Groen is er volop, maar speeltuintjes, een recreatiezaal en een kampwinkel ontbreken. Er is ook geen beheerder. Wél een vereniging van eigenaren (vve), die onder meer het onderhoud regelt. Slenck en Horst is dan ook geen vakantiepark, maar een officiële woonwijk van Harderwijk, zij het met een aparte status.
Het park valt niet onder de bebouwde kom, maar onder het buitengebied. Nutsvoorzieningen als riolering, gas en elektriciteit zijn er wel, maar het huisvuil wordt niet bij de deur opgehaald en bewoners halen hun post bij de ingang van het park af.
„Het moet hier geen gewone woonwijk worden”, zegt Albert van Lieshout (63), die ”met groene groet” zijn e-mails ondertekent. Want die groene omgeving was zo’n 25 jaar geleden voor hem en andere kopers reden om hier een huis te laten bouwen.
De voormalige beroepsmilitair is de ”bomenman” van het park. Hij beoordeelt, in overleg met de boswachter, elke kapaanvraag. „Het boskarakter moet behouden blijven.”
Ooit was hier een camping c.q. chaletpark gevestigd.

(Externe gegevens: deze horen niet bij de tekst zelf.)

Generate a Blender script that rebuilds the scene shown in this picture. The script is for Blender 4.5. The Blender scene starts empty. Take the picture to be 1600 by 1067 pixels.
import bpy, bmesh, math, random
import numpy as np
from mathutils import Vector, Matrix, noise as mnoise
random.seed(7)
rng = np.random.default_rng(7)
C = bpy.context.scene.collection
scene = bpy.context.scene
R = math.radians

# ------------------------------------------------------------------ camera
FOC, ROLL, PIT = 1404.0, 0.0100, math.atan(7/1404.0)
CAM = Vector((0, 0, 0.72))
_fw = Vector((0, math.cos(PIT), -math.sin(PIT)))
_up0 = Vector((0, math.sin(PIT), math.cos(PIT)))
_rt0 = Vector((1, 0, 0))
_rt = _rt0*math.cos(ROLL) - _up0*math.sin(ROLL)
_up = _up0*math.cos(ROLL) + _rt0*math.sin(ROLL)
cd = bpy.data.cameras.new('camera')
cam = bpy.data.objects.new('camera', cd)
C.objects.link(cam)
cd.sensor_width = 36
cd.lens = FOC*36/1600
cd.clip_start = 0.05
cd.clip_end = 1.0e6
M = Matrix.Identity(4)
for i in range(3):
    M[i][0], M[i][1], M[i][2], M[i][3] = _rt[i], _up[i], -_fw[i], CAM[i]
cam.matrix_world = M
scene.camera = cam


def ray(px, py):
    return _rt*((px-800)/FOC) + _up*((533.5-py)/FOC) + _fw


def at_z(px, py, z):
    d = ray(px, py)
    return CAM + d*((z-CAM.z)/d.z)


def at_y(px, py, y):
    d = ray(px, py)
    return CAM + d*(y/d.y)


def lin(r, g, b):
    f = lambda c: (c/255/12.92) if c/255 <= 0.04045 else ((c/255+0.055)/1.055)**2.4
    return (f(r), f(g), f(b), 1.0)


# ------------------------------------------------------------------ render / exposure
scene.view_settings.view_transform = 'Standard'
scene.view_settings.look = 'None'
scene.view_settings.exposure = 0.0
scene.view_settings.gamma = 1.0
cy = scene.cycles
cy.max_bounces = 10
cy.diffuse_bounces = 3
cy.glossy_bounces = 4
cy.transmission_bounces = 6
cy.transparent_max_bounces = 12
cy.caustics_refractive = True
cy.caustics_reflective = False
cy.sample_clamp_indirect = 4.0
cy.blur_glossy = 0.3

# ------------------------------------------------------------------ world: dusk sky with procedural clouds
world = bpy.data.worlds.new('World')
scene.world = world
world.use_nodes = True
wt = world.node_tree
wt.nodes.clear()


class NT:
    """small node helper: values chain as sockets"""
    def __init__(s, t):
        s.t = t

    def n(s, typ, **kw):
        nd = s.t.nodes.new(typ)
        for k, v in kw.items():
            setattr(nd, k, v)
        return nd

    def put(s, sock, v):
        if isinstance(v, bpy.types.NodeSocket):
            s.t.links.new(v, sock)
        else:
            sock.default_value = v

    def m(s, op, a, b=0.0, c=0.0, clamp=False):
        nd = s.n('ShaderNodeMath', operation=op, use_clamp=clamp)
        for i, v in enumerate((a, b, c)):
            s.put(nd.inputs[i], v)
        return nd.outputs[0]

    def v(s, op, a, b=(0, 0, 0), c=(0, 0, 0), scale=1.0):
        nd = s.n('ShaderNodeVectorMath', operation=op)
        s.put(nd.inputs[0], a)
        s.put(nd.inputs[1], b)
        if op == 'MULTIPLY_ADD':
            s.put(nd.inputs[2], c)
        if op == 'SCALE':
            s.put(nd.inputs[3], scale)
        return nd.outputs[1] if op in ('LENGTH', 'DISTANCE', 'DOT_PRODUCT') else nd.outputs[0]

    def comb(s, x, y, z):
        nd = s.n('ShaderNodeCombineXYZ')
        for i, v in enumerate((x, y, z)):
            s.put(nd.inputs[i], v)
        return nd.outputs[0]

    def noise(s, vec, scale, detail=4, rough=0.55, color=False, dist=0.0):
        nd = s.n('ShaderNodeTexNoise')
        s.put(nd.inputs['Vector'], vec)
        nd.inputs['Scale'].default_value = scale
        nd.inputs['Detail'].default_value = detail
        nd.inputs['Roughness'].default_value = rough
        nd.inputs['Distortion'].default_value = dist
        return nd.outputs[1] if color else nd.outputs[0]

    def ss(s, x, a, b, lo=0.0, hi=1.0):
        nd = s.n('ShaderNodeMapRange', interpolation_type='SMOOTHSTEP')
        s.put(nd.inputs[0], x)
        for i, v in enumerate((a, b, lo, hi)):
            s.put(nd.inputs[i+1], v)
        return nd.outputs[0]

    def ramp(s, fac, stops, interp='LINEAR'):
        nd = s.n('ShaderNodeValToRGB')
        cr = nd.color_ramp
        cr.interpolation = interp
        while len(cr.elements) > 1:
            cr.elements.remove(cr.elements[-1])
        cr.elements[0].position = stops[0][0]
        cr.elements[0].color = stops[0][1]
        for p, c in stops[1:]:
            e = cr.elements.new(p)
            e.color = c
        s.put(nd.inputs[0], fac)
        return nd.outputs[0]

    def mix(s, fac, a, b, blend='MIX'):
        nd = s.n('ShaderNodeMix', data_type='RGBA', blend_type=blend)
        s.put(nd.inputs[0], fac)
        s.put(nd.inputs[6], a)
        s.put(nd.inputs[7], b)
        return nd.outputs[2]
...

In de jaren negentig besloot de eigenaar er 190 stenen huizen neer te zetten, bestemd voor permanente bewoning en dus gebouwd volgens de regels van het zogeheten Bouwbesluit, de wettelijke technische voorschriften. Ze kwamen er in twee basistypes, op kavels van gemiddeld 600 vierkante meter.
„Ik zie de reclameborden nog staan: ”365 dagen per jaar recreëren”. Dat trok mensen. Nieuwkomers kregen zelfs een welkomstpakket van de gemeente, inclusief een toegangskaart voor het Dolfinarium”, zegt Van Lieshout. Het gezin, met twee opgroeiende kinderen, woonde al in Harderwijk maar het nieuwe park lokte.
Hoewel makelaar en gemeente de indruk wekten dat permanent wonen toegestaan werd, bleef de officiële bestemming ”recreatie”. En dus was permanente bewoning illegaal. „Je moest een ander formeel woonadres hebben. Wij stonden op het adres van mijn moeder ingeschreven, maar niet iedereen had zo’n mogelijkheid. Toen de gemeente ging handhaven, kregen twee eigenaars een forse boete”, zegt Van Lieshout.
De vve ging de juridische strijd aan om alsnog een bestemmingswijziging te verkrijgen. Die liet meer dan twintig jaar op zich wachten. Er kwam volgens Van Lieshout pas schot in de zaak toen in het gemeentebestuur een andere politieke wind ging waaien.
Uiteindelijk kwam het tot een compromis. De eigenaren moesten een zogeheten vereveningsbijdrage van 12.500 euro per woning betalen, omdat de huizen door de nieuwe status een hogere waarde kregen. Bovendien moest er een geluidsscherm langs de aangrenzende, drukke N 320 komen. Ook die kosten, 4500 euro per woning, waren voor de bewoners.
Na een overgangstermijn die in 2025 afloopt, gaat de gemeente strakker handhaven op de maximale bebouwing. „Een konijnenhok in je tuin mag, maar een kippenhok of een groentekas niet.”
Dat neemt allemaal niet weg dat de huizen gewild zijn. Als er eentje vrijkomt, staat hij nooit lang te koop.